* [Data block]
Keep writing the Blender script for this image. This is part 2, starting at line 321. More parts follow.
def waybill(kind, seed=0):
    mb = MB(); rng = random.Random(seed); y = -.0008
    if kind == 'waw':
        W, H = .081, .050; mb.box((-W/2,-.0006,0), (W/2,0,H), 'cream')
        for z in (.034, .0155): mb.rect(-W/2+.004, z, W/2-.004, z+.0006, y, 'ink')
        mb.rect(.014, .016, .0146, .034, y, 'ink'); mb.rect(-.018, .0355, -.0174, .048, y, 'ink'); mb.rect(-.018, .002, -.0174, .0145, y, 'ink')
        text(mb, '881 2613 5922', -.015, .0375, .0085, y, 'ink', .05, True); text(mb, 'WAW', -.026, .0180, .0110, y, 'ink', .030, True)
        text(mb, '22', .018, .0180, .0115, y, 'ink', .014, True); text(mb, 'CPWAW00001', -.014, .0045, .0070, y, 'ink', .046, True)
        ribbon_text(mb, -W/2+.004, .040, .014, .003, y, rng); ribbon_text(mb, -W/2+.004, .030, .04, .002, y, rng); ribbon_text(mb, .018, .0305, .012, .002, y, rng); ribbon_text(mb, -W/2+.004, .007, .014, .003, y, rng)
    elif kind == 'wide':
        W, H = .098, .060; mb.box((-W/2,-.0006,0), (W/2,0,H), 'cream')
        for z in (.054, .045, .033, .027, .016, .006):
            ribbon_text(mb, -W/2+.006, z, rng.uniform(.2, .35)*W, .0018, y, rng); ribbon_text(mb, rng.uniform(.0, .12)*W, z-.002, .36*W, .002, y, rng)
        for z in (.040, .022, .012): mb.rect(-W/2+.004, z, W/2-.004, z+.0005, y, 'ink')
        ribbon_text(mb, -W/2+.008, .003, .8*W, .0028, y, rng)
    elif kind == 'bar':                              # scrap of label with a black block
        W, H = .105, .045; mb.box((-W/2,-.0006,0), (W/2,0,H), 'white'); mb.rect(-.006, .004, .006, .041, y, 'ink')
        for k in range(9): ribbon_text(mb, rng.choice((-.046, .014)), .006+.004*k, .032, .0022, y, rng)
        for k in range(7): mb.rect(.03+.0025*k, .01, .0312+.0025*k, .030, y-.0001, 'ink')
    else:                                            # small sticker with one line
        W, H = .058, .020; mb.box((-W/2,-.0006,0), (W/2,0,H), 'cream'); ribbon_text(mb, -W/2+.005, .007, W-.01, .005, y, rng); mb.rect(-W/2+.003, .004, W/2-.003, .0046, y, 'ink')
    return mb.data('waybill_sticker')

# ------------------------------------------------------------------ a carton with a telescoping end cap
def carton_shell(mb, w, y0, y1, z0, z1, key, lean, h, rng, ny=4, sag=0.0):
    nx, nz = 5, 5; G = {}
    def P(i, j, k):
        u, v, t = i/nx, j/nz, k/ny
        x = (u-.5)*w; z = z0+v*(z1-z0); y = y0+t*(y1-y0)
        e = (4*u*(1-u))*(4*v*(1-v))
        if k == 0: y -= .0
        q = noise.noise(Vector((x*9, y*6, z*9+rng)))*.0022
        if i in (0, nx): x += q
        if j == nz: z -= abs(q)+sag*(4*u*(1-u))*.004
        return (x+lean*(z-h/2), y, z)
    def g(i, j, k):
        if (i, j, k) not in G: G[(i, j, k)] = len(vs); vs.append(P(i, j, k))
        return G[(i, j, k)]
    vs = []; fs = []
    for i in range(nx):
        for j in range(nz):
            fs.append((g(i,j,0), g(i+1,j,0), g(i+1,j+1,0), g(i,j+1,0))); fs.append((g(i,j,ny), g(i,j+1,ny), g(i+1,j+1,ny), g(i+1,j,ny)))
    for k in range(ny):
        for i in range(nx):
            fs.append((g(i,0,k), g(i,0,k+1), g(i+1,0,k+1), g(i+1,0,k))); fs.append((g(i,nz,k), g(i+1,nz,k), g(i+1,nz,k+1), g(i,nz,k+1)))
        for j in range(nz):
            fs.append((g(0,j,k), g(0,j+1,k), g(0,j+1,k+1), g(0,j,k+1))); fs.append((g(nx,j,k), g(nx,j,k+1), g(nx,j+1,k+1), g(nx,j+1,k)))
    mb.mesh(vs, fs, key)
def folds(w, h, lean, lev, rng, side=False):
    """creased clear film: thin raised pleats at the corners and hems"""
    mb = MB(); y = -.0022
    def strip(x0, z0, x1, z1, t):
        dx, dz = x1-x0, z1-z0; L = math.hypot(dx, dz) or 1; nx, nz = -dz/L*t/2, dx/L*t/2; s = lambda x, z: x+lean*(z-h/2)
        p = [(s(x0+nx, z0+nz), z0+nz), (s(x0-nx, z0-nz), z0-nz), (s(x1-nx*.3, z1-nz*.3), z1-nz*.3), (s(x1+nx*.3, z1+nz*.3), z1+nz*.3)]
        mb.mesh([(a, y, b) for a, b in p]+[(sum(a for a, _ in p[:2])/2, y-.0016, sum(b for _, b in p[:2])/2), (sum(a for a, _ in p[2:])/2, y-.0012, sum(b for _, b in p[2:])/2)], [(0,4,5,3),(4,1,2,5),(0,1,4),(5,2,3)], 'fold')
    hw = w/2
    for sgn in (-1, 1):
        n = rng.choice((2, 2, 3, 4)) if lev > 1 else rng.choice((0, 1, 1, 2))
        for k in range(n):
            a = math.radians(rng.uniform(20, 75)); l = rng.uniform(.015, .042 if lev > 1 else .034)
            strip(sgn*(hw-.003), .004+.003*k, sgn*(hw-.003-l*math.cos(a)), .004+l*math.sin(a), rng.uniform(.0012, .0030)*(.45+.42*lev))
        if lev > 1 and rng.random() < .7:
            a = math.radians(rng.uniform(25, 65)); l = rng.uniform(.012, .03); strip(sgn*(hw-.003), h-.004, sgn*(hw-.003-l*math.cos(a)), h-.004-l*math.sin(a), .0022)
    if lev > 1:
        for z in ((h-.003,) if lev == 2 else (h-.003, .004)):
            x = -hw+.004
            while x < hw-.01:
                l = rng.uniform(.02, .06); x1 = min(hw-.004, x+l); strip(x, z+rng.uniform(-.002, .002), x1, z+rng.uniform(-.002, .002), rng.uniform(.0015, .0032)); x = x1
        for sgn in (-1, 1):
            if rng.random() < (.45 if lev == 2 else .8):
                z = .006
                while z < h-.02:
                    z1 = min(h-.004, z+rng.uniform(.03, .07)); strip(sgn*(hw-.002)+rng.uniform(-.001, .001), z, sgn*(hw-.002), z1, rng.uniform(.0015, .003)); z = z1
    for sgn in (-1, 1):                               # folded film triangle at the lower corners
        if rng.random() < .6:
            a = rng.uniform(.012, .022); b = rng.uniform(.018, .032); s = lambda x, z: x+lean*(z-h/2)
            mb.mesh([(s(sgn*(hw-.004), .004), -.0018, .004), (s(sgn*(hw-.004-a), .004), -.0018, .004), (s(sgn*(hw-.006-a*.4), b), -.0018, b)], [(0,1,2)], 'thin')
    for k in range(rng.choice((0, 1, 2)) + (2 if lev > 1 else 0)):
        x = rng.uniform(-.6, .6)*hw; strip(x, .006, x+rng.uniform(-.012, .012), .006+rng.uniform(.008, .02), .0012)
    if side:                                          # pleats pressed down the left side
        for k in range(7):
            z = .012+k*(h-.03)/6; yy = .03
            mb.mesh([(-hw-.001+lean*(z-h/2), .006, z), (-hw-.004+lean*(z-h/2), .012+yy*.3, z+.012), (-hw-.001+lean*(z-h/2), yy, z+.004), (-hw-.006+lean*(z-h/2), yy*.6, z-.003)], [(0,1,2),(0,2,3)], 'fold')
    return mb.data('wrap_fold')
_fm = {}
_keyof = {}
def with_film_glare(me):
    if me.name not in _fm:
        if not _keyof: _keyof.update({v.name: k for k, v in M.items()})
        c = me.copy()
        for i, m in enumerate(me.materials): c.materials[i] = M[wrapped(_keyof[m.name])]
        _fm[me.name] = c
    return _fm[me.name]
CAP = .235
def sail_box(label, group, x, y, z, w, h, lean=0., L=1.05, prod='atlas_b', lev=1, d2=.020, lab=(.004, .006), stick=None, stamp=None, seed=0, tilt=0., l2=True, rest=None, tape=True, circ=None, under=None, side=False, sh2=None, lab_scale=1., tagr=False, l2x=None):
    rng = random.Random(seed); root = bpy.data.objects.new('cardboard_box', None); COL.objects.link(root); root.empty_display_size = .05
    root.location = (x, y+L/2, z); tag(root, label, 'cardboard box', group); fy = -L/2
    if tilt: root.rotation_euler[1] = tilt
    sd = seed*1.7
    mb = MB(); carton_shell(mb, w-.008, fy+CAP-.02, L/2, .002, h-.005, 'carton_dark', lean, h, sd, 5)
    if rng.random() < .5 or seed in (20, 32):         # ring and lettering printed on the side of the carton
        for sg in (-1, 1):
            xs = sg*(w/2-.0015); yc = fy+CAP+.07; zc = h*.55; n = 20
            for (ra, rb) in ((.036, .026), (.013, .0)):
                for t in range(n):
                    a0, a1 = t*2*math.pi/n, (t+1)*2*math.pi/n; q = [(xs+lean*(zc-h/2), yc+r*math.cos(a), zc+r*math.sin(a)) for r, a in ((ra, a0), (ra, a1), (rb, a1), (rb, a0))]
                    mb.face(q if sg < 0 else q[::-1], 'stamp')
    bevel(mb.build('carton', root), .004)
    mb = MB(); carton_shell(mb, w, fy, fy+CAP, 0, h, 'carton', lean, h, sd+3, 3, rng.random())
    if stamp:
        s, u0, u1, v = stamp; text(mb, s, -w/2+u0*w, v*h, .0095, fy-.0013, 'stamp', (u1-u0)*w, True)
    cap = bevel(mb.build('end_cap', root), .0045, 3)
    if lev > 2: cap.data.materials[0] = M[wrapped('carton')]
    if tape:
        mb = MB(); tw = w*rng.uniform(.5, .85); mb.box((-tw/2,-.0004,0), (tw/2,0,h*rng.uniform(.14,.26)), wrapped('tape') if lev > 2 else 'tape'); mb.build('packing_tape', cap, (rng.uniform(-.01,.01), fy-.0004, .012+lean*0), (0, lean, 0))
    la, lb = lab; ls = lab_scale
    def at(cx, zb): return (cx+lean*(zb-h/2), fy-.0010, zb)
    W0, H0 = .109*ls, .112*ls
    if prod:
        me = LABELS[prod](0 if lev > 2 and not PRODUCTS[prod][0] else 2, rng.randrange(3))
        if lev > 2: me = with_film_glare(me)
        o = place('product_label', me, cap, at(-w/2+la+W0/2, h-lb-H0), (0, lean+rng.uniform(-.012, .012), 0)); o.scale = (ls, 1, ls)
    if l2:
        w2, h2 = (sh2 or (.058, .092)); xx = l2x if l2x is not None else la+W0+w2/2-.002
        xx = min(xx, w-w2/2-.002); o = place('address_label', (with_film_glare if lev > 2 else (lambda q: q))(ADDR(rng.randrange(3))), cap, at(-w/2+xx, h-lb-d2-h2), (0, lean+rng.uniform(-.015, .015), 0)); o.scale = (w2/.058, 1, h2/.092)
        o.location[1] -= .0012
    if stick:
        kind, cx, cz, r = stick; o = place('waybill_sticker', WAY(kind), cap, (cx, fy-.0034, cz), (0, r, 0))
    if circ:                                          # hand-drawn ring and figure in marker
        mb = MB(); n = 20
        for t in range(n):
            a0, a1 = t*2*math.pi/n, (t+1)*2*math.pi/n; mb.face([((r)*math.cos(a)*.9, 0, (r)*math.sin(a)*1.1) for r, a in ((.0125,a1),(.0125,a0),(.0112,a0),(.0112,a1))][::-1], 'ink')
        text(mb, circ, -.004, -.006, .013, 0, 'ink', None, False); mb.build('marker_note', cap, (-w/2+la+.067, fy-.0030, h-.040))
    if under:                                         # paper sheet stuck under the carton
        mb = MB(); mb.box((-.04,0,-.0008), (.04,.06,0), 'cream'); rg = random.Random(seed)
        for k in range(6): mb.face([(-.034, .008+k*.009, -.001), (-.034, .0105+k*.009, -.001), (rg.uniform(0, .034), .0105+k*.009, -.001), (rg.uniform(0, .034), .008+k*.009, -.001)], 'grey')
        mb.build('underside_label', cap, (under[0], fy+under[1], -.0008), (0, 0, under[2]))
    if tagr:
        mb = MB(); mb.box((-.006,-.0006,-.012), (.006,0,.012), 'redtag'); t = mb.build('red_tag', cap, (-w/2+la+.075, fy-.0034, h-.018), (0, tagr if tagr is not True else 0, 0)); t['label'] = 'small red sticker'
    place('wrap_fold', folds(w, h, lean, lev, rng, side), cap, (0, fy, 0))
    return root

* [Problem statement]
Quote only the stretch of lines that starts the data above and ends with the line containing "return mb.data('waybill_sticker')", both included.

* [Reply to the task]
Keep writing the Blender script for this image. This is part 2, starting at line 321. More parts follow.
def waybill(kind, seed=0):
    mb = MB(); rng = random.Random(seed); y = -.0008
    if kind == 'waw':
        W, H = .081, .050; mb.box((-W/2,-.0006,0), (W/2,0,H), 'cream')
        for z in (.034, .0155): mb.rect(-W/2+.004, z, W/2-.004, z+.0006, y, 'ink')
        mb.rect(.014, .016, .0146, .034, y, 'ink'); mb.rect(-.018, .0355, -.0174, .048, y, 'ink'); mb.rect(-.018, .002, -.0174, .0145, y, 'ink')
        text(mb, '881 2613 5922', -.015, .0375, .0085, y, 'ink', .05, True); text(mb, 'WAW', -.026, .0180, .0110, y, 'ink', .030, True)
        text(mb, '22', .018, .0180, .0115, y, 'ink', .014, True); text(mb, 'CPWAW00001', -.014, .0045, .0070, y, 'ink', .046, True)
        ribbon_text(mb, -W/2+.004, .040, .014, .003, y, rng); ribbon_text(mb, -W/2+.004, .030, .04, .002, y, rng); ribbon_text(mb, .018, .0305, .012, .002, y, rng); ribbon_text(mb, -W/2+.004, .007, .014, .003, y, rng)
    elif kind == 'wide':
        W, H = .098, .060; mb.box((-W/2,-.0006,0), (W/2,0,H), 'cream')
        for z in (.054, .045, .033, .027, .016, .006):
            ribbon_text(mb, -W/2+.006, z, rng.uniform(.2, .35)*W, .0018, y, rng); ribbon_text(mb, rng.uniform(.0, .12)*W, z-.002, .36*W, .002, y, rng)
        for z in (.040, .022, .012): mb.rect(-W/2+.004, z, W/2-.004, z+.0005, y, 'ink')
        ribbon_text(mb, -W/2+.008, .003, .8*W, .0028, y, rng)
    elif kind == 'bar':                              # scrap of label with a black block
        W, H = .105, .045; mb.box((-W/2,-.0006,0), (W/2,0,H), 'white'); mb.rect(-.006, .004, .006, .041, y, 'ink')
        for k in range(9): ribbon_text(mb, rng.choice((-.046, .014)), .006+.004*k, .032, .0022, y, rng)
        for k in range(7): mb.rect(.03+.0025*k, .01, .0312+.0025*k, .030, y-.0001, 'ink')
    else:                                            # small sticker with one line
        W, H = .058, .020; mb.box((-W/2,-.0006,0), (W/2,0,H), 'cream'); ribbon_text(mb, -W/2+.005, .007, W-.01, .005, y, rng); mb.rect(-W/2+.003, .004, W/2-.003, .0046, y, 'ink')
    return mb.data('waybill_sticker')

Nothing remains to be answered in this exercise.